An Increase in European Advertising

  • by January 30, 2001
While online advertising spend fell slightly in key European markets in December 2000 from the previous month, Forrester Research B.V. predicts a 70% increase in European outlays on online advertising. Forrester expects online ad spending to reach 1.2 billion euros, up from 690 million euros in 2000.

"The first half of 2001 will be relatively quiet, but by the second half, growth in spending on online advertising will pick up," commented Marc Cohen, European AdWatch Manager. "Although dot-coms are tightening their belts, traditional advertisers are expected to step further into the market.

"In general there is this virtuous circle going on. More people are going online, more people are getting comfortable with spending money online and more companies are getting money via online channels, so they can spend more on online marketing."

According to Forrester's Internet AdWatch Spending Monitor, in December last year online ad spend across all of Europe's major markets totaled 38.8 million euros. Spending on online advertising in the UK fell to 17.3 million euros, from 17.7 million euros in November, while in Germany spending fell to 12.6 million euros, from 12.8 million euros the previous month. In France, a less mature market for Internet advertising, spending rose slightly, to 8.6 million euros, from 8.3 million euros in November.

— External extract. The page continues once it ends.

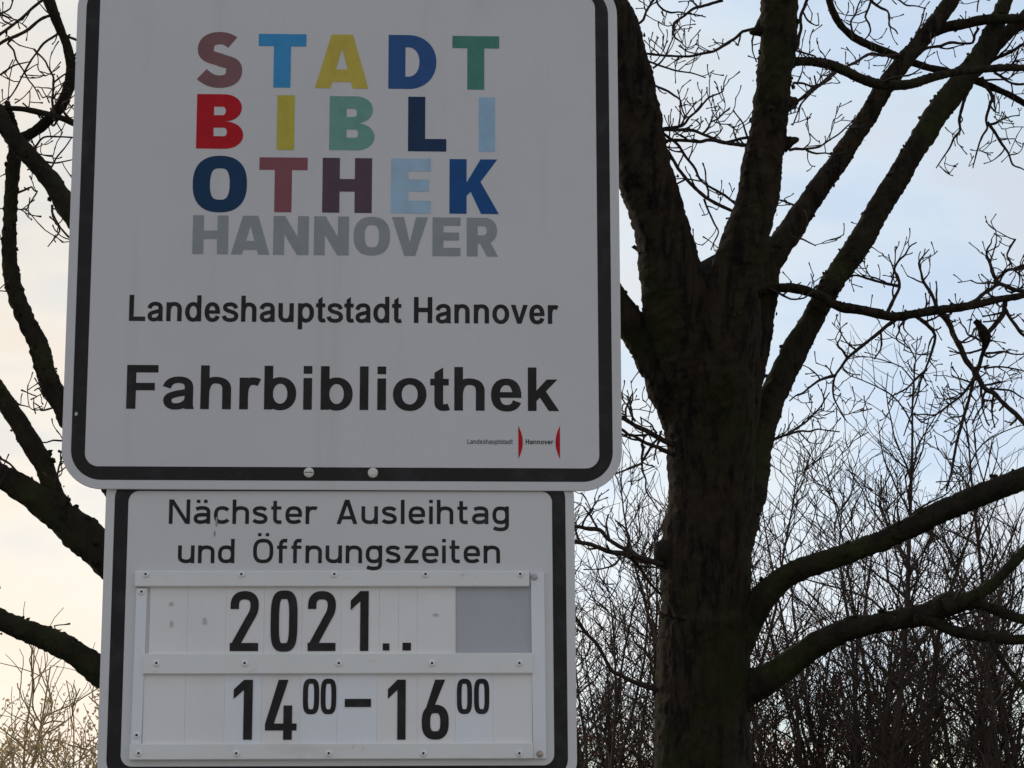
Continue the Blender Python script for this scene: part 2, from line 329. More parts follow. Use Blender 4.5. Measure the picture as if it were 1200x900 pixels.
def logo(c, w_, h, V, H):
    a, b = V / 2, H / 2
    bars = {'I': lambda: [rect(0, 0, w_, h)],
        'T': lambda: [rect(0, h - H, w_, h), rect(w_ / 2 - a, 0, w_ / 2 + a, h - H)],
        'L': lambda: [rect(0, 0, V, h), rect(V, 0, w_, H)],
        'H': lambda: [rect(0, 0, V, h), rect(w_ - V, 0, w_, h), rect(V, h * .5 - b, w_ - V, h * .5 + b)],
        'E': lambda: [rect(0, 0, V, h), rect(V, 0, w_, H), rect(V, h - H, w_, h), rect(V, h * .51 - b * .95, w_ * .95, h * .51 + b * .95)],
        'N': lambda: [rect(0, 0, V, h), rect(w_ - V, 0, w_, h), poly((0, h), (V * 1.05, h), (w_, 0), (w_ - V * 1.05, 0))],
        'A': lambda: [poly((0, 0), (.29 * w_, 0), (.5 * w_, .74 * h), (.5 * w_, h), (.30 * w_, h)), poly((w_, 0), (.71 * w_, 0), (.5 * w_, .74 * h), (.5 * w_, h), (.70 * w_, h)), rect(.2 * w_, .12 * h, .8 * w_, .35 * h)],
        'V': lambda: [poly((0, h), (.33 * w_, h), (.5 * w_, .34 * h), (.5 * w_, 0), (.35 * w_, 0)), poly((w_, h), (.67 * w_, h), (.5 * w_, .34 * h), (.5 * w_, 0), (.65 * w_, 0))],
        'K': lambda: [rect(0, 0, V, h), poly((V * .9, .30 * h), (V * .9, .52 * h), (.63 * w_, h), (w_ * .97, h), (.60 * w_, .55 * h)), poly((.38 * w_, .50 * h), (.62 * w_, .60 * h), (w_, 0), (.64 * w_, 0))],
        'O': lambda: [stroke(ring(w_ / 2, h / 2, w_ / 2 - a, h / 2 - b, 2.5), V, H, True)],
        'D': lambda: [rect(0, 0, V, h), lobe(V, 0, h, w_, w_ * .42, V, H, H)],
        'B': lambda: [rect(0, 0, V, h), lobe(V, h * .5, h, w_ * .96, w_ * .58, V * .93, H * .5, H), lobe(V, 0, h * .5, w_, w_ * .60, V * .95, H, H * .5)],
        'R': lambda: [rect(0, 0, V, h), lobe(V, h * .33, h, w_ * .97, w_ * .58, V * .95, H, H),
                      poly((.36 * w_, .44 * h), (.70 * w_, .44 * h), (w_, 0), (.65 * w_, 0))],
        'S': lambda: [stroke(path(' '.join(str(x) for x in ['M', .93*(w_-V)+a, .90*(h-H)+b, 'C', .8*(w_-V)+a, .97*(h-H)+b, .66*(w_-V)+a, h-b, .5*(w_-V)+a, h-b,
                      'C', .15*(w_-V)+a, h-b, .02*(w_-V)+a, .88*(h-H)+b, .02*(w_-V)+a, .74*(h-H)+b, 'C', .02*(w_-V)+a, .54*(h-H)+b, .36*(w_-V)+a, .55*(h-H)+b, .52*(w_-V)+a, .50*(h-H)+b,
                      'C', .72*(w_-V)+a, .44*(h-H)+b, w_-a, .46*(h-H)+b, w_-a, .26*(h-H)+b, 'C', w_-a, .07*(h-H)+b, .78*(w_-V)+a, b, .5*(w_-V)+a, b, 'C', .28*(w_-V)+a, b, .1*(w_-V)+a, .05*(h-H)+b, -.1*(w_-V)+a, .17*(h-H)+b])), V * .95, H)]}
    return bars[c]()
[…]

The consumer-goods category saw the most spending on online advertising in December, rising to 25% of the total spent in the United Kingdom and 24% in Germany. In Germany, TooJoo AG, an online gift shop, spent the most on online advertising at 381,000 euros. In Britain, Virgin Group led with 349,000 euros, and in France, Banque Nationale de Paris was the biggest spender, with a 194,000-euro outlay. Banque Nationale de Paris maintained its rank after spending the most on online advertising the previous month, while in the U.K. the Royal Bank of Scotland Group PLC had been in first place in November, and Germany's top spender was Primus Software AG.

"In contrast to the lower overall online adverting spending, November and December 2000 showed increases in the number of companies advertising, but were getting lower rates for each ad purchased," Cohen added. "Also, many new advertisers were spending small amounts as they were making first-time forays on to the Internet over Christmas.

"Traditional spending by media and entertainment companies has been the biggest category, particularly over the summer months. Banks and information technology companies were prominent among the biggest spenders in online advertising, while more retailers were online targeting Christmas shoppers."